Work required> Filter for the word "script" and keep each matching line.

▼▼▼

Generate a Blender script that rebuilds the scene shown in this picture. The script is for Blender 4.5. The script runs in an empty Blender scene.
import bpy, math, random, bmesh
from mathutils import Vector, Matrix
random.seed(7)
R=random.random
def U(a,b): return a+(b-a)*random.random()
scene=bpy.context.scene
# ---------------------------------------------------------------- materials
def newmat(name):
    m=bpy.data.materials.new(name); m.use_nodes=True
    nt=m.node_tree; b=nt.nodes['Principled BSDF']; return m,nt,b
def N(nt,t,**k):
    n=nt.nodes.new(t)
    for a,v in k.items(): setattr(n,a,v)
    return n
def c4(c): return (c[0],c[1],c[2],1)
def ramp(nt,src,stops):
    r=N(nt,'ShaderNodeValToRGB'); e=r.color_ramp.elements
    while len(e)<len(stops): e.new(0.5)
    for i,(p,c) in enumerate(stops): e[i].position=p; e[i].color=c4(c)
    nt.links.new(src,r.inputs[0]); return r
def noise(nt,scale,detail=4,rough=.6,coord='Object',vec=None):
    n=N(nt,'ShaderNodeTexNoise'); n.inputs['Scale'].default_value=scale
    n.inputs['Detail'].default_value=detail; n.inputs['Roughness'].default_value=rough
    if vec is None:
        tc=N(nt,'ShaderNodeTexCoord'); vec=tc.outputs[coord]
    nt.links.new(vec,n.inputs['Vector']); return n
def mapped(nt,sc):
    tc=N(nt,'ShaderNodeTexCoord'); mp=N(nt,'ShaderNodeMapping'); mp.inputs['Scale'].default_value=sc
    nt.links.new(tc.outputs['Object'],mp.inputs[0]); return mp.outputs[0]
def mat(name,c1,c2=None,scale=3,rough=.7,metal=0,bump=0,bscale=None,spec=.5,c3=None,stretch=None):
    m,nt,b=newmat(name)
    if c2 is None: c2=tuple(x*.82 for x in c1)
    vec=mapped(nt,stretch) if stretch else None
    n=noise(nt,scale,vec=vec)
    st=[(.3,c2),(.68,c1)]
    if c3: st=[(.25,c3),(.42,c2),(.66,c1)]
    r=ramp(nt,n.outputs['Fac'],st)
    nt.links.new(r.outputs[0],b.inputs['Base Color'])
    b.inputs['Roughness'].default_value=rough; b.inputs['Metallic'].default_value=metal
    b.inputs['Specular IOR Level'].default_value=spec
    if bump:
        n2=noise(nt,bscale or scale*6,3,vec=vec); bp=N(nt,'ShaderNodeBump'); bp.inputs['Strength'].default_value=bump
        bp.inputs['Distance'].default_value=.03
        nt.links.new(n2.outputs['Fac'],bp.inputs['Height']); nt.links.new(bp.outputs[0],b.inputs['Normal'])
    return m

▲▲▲
▼▼▼

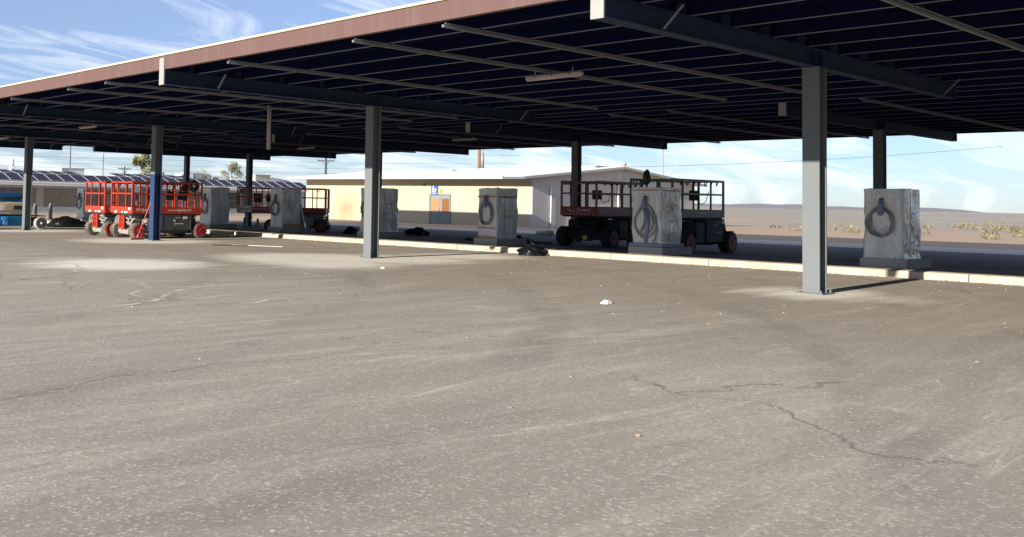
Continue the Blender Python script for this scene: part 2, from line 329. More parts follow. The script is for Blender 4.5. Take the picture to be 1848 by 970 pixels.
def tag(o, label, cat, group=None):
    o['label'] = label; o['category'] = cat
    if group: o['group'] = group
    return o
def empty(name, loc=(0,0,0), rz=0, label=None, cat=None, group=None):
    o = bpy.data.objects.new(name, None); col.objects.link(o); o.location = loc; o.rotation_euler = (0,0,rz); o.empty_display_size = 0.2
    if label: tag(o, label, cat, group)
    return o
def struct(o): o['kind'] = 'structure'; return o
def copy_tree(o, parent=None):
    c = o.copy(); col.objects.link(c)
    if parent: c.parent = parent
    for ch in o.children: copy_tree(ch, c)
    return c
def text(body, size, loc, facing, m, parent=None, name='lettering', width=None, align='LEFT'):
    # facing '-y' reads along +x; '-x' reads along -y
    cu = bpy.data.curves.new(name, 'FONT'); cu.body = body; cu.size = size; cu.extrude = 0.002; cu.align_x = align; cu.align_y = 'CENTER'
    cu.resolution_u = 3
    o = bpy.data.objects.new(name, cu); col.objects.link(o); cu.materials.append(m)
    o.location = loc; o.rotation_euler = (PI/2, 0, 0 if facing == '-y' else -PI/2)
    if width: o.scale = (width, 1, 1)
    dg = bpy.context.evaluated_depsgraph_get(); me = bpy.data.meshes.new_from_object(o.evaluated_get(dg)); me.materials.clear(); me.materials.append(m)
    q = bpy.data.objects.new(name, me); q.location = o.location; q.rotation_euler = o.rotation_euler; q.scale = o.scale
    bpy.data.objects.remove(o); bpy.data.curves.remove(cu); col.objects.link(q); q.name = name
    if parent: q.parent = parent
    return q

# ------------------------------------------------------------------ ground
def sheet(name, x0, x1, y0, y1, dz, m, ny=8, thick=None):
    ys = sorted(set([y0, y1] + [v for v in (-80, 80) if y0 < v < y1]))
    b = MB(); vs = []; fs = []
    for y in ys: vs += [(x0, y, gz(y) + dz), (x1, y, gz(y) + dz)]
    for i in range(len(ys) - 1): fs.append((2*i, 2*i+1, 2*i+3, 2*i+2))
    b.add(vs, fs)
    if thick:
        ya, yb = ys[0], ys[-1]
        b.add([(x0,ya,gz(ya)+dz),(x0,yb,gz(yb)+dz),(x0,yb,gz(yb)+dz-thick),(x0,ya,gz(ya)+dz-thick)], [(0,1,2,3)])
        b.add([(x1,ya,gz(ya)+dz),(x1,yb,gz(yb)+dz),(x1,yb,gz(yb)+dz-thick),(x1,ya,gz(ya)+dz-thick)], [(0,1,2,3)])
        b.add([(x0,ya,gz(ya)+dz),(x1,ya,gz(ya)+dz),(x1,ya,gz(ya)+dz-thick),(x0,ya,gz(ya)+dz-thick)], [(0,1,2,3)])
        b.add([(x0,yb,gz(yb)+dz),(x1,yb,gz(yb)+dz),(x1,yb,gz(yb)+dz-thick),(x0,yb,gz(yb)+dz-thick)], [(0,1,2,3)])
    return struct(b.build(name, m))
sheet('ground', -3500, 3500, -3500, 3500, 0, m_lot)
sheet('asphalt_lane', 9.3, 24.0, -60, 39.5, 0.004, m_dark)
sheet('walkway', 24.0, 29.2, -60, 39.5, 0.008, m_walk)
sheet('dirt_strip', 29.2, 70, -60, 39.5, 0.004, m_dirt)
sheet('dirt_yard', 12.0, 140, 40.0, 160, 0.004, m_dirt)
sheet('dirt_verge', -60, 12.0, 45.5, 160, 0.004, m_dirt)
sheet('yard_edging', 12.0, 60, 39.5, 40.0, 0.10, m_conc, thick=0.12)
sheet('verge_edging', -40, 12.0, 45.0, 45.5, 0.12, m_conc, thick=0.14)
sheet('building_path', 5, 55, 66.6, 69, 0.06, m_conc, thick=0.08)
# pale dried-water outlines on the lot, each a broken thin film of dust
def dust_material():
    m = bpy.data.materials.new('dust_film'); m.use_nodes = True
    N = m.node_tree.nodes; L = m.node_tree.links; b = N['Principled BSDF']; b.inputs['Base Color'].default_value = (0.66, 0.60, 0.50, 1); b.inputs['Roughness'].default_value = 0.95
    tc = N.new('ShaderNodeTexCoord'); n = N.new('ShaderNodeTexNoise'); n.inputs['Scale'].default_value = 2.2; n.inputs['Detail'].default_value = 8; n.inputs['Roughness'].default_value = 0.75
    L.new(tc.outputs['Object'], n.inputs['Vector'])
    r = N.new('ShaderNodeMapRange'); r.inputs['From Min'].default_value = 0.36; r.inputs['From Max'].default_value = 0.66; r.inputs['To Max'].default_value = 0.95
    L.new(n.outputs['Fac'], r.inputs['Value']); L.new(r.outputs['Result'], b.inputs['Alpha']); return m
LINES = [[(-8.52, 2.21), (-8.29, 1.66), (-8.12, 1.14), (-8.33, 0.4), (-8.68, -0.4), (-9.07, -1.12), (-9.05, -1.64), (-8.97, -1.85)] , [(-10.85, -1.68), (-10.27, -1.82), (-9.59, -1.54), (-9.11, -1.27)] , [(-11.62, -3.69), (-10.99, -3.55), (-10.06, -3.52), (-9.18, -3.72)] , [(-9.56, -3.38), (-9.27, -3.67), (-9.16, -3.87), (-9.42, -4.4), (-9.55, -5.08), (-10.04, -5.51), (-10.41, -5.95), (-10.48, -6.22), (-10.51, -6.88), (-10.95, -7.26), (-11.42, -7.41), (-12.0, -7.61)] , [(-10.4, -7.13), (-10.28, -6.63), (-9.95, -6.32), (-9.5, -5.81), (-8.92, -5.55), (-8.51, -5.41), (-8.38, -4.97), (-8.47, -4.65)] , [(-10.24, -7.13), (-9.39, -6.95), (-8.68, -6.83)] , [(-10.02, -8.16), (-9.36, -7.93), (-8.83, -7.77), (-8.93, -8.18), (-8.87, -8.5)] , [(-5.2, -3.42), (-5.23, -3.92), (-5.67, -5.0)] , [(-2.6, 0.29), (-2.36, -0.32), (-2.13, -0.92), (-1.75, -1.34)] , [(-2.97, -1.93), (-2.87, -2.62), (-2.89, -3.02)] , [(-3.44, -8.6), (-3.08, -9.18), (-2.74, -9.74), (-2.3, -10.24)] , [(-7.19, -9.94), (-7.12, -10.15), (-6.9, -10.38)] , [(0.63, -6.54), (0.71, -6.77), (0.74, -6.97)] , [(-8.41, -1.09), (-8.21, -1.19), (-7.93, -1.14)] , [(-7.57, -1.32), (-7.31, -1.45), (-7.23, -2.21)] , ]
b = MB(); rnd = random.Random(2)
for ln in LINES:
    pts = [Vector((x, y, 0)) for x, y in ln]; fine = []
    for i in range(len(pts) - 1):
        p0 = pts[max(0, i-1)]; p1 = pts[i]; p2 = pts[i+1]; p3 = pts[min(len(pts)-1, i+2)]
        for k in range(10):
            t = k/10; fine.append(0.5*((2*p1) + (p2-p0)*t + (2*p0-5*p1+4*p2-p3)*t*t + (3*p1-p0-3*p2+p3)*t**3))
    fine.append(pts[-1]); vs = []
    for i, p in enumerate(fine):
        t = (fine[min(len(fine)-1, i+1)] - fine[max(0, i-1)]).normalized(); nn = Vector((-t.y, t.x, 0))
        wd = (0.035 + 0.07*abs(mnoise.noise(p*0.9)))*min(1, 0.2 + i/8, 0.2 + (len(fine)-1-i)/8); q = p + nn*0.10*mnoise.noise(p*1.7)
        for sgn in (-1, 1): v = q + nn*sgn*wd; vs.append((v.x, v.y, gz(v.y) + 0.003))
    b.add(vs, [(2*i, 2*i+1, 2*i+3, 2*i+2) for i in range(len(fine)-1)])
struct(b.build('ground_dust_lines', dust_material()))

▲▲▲

Solution to this problem>
Generate a Blender script that rebuilds the scene shown in this picture. The script is for Blender 4.5. The script runs in an empty Blender scene.
Continue the Blender Python script for this scene: part 2, from line 329. More parts follow. The script is for Blender 4.5. Take the picture to be 1848 by 970 pixels.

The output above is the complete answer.